Because draw combines from individual rline up to board level in the opposite way that wonX or wonY does, the combination operation would be tricky at a high level and easier in the code that also determines line state.

So I suggest writing a function that takes the three values of one line as input and also takes game state accumulator as input, and returns an updated game state. In each round, you would start computing the game state as draw, then call the function for each of 8 lines to update it. If the line is a win for X or Y, then the state would unconditionally change to that. If the line is inProgress, the state would change to that only if the state was draw. If the line is draw, that doesn't change the state (one line in a draw state says nothing about the game state).

Good design would further abstract and combine several more aspects of your code, but the one that is the big problem from your failure to abstract and combine, is as I indicated the step that looks at one line and computes its impact on the state of the whole board.

In general you will find your most powerful tool for abstracting and combining work is to move that chunk of the work into a function (as I described above). Trying to do too much not split out into seperate functions is a major beginner mistake.

Answer 2

The problem here is your test condition. Your loop repeats if you enter 2, 3, 4, 6, 7, or 8. As soon as you enter 1, 5, or 9, the loop exits. If you enter 1, 5, or 9, then one of the diagonal values is set to 'X'. while loops while the condition is true. As soon as the condition evaluates to false, it exits. When you enter 1, 5, or 9, you cause the condition to be false.

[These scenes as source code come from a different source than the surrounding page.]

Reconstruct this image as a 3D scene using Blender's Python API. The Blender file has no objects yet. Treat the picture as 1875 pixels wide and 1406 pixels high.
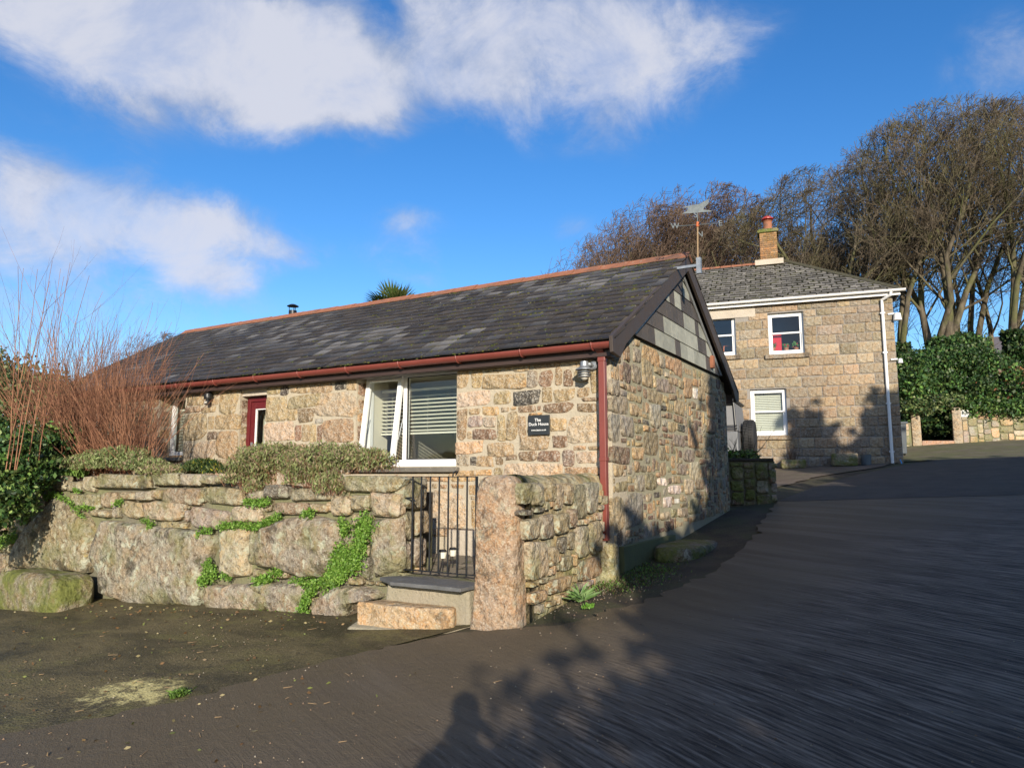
import bpy, math, random
import numpy as np
from mathutils import Vector, Matrix

# ------------------------------------------------------------------ camera, light, exposure
SC = bpy.context.scene
COL = SC.collection
R_ = math.radians
TILT, HEAD, CZ, FPX = R_(7.25), R_(29.8), 1.75, 1310.0
cam_d = bpy.data.cameras.new('camera'); cam = bpy.data.objects.new('camera', cam_d); COL.objects.link(cam)
cam.location = (0, 0, CZ); cam.rotation_euler = (R_(90) + TILT, 0, HEAD)
cam_d.sensor_width = 36; cam_d.lens = FPX / 1875 * 36; cam_d.clip_start = 0.05; cam_d.clip_end = 2000
SC.camera = cam
SC.view_settings.view_transform = 'Standard'; SC.view_settings.look = 'None'
SC.view_settings.exposure = 0.55; SC.view_settings.gamma = 1
try: SC.view_settings.use_curve_mapping = False
except Exception: pass
SUN_AZ, SUN_EL = R_(33.6), R_(16.8)             # light travels towards (-sin, cos)
sd = bpy.data.lights.new('sun', 'SUN'); sd.energy = 4.6; sd.angle = R_(0.55); sd.color = (1.0, 0.90, 0.75)
sun = bpy.data.objects.new('sun', sd); COL.objects.link(sun)
ldir = Vector((-math.sin(SUN_AZ) * math.cos(SUN_EL), math.cos(SUN_AZ) * math.cos(SUN_EL), -math.sin(SUN_EL)))
sun.rotation_euler = ldir.to_track_quat('-Z', 'Y').to_euler(); sun.location = (6, -10, 12)

# survey helpers: a picture position and a real plane give a real place
C0 = np.array([0, 0, CZ])
RV = np.array([math.cos(HEAD), math.sin(HEAD), 0]); HV = np.array([-math.sin(HEAD), math.cos(HEAD), 0]); ZV = np.array([0, 0, 1.])
FV = HV * math.cos(TILT) + ZV * math.sin(TILT); UV = -HV * math.sin(TILT) + ZV * math.cos(TILT)
def ray(x, y): return FV + RV * (x - 937.5) / FPX - UV * (y - 703) / FPX
def atD(x, y, D):
    d = ray(x, y); return C0 + d * (D / d.dot(HV))
def pr(p):
    v = np.asarray(p, float) - C0; z = v.dot(FV); return (937.5 + FPX * v.dot(RV) / z, 703 - FPX * v.dot(UV) / z)

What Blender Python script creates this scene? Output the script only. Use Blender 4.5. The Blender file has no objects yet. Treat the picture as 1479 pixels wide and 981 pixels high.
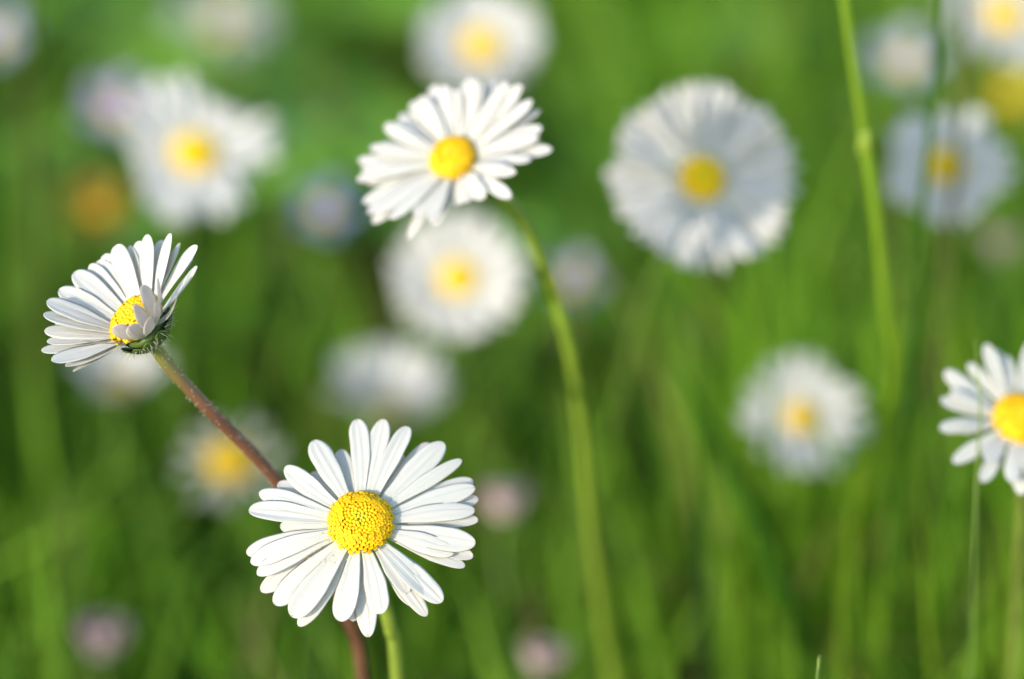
import bpy, math, random
import numpy as np
from mathutils import Vector, Matrix

random.seed(11)
rng = np.random.default_rng(11)
scene = bpy.context.scene
COL = scene.collection
CM = 0.01

# ------------------------------------------------------------------ camera
PITCH = math.radians(26.0)
CAM = Vector((0.0, 0.0, 27.0))                 # centimetres; lawn at z = 0
LENS, SENSOR, PW, PH = 100.0, 36.0, 1479.0, 981.0
FPX = PW * LENS / SENSOR
AX_R = Vector((1, 0, 0))
AX_U = Vector((0, math.sin(PITCH), math.cos(PITCH)))
AX_B = Vector((0, -math.cos(PITCH), math.sin(PITCH)))     # towards the camera

cd = bpy.data.cameras.new('camera')
cam = bpy.data.objects.new('camera', cd)
COL.objects.link(cam)
cam.location = CAM * CM
cam.rotation_euler = (math.radians(90) - PITCH, 0, 0)
cd.lens, cd.sensor_width = LENS, SENSOR
cd.clip_start, cd.clip_end = 0.01, 500.0
cd.dof.use_dof = True
cd.dof.focus_distance = 0.299
cd.dof.aperture_fstop = 8.2
scene.camera = cam

# ------------------------------------------------------------------ light
SUN_EL = math.radians(18.6)
SUN_AZ = math.radians(41.0)                    # to the left of straight behind the camera
to_sun = Vector((-math.sin(SUN_AZ) * math.cos(SUN_EL), -math.cos(SUN_AZ) * math.cos(SUN_EL), math.sin(SUN_EL)))
world = bpy.data.worlds.new('World')
scene.world = world
world.use_nodes = True
nt = world.node_tree
sky = nt.nodes.new('ShaderNodeTexSky')
sky.sky_type = 'NISHITA'
sky.sun_disc = False
sky.air_density = 1.4
sky.ozone_density = 2.0
sky.dust_density = 0.6
sky.sun_elevation = SUN_EL
sky.sun_rotation = math.atan2(to_sun.x, to_sun.y)
nt.links.new(sky.outputs[0], nt.nodes['Background'].inputs[0])
nt.nodes['Background'].inputs[1].default_value = 0.15
ld = bpy.data.lights.new('sun', 'SUN')
ld.energy = 2.0
ld.angle = math.radians(0.55)
ld.color = (1.0, 0.90, 0.74)
sun = bpy.data.objects.new('sun', ld)
COL.objects.link(sun)
sun.rotation_euler = (-to_sun).to_track_quat('-Z', 'Y').to_euler()
scene.view_settings.view_transform = 'Standard'
scene.view_settings.look = 'None'
scene.view_settings.gamma = 1.0
scene.view_settings.exposure = 1.62
scene.cycles.use_denoising = True
scene.cycles.max_bounces = 10
scene.cycles.transmission_bounces = 8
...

Imagine, for a second, that table[0][0] is 'X', table[1][1] is 'N', and table[2][2] is 'N'. In other words, the board looks like this:

X | N | N
--+---+---
N | N | N
--+---+---
N | N | N

Then your test condition is:

table[0][0] != 'X' && table[1][1] != 'X' && table[2][2] != 'X'
^^^^^^^^^^^^^^^^^^    ^^^^^^^^^^^^^^^^^^    ^^^^^^^^^^^^^^^^^^
false                 true                  true

If you logically AND these together (as you are with &&), this evaluates to false (which makes sense: false AND true should evaluate to false; only true AND true should evaluate to true).

So what should your test condition be?

What you really want is to do is loop only if the user doesn't have 3 in a row. In other words, check if the user has 3 in a row; if he does not have 3 in a row, then proceed.

We can construct that logical statement as:

// This checks if the user has 3 in a row
table[0][0] == 'X' && table[1][1] == 'X' && table[2][2] == 'X'

// We want to check if the user does NOT have 3 in a row,
// so we can negate the above with !
!(table[0][0] == 'X' && table[1][1] == 'X' && table[2][2] == 'X')

// With De Morgan's laws, we can simplify this to:
table[0][0] != 'X' || table[1][1] != 'X' || table[2][2] != 'X'

Thus, your looping condition should be one of (they're both equivalent; pick whichever one makes more sense to you):

• !(table[0][0] == 'X' && table[1][1] == 'X' && table[2][2] == 'X')
  This checks if the user does not have 3 in a row
• table[0][0] != 'X' || table[1][1] != 'X' || table[2][2] != 'X'
  This checks if the user does not have an 'X' any one of the needed positions. It logically follows that if the user is missing an 'X' in one of these positions, the user cannot have 3 in a row. This is just an application of De Morgan's laws to the previous logical statement.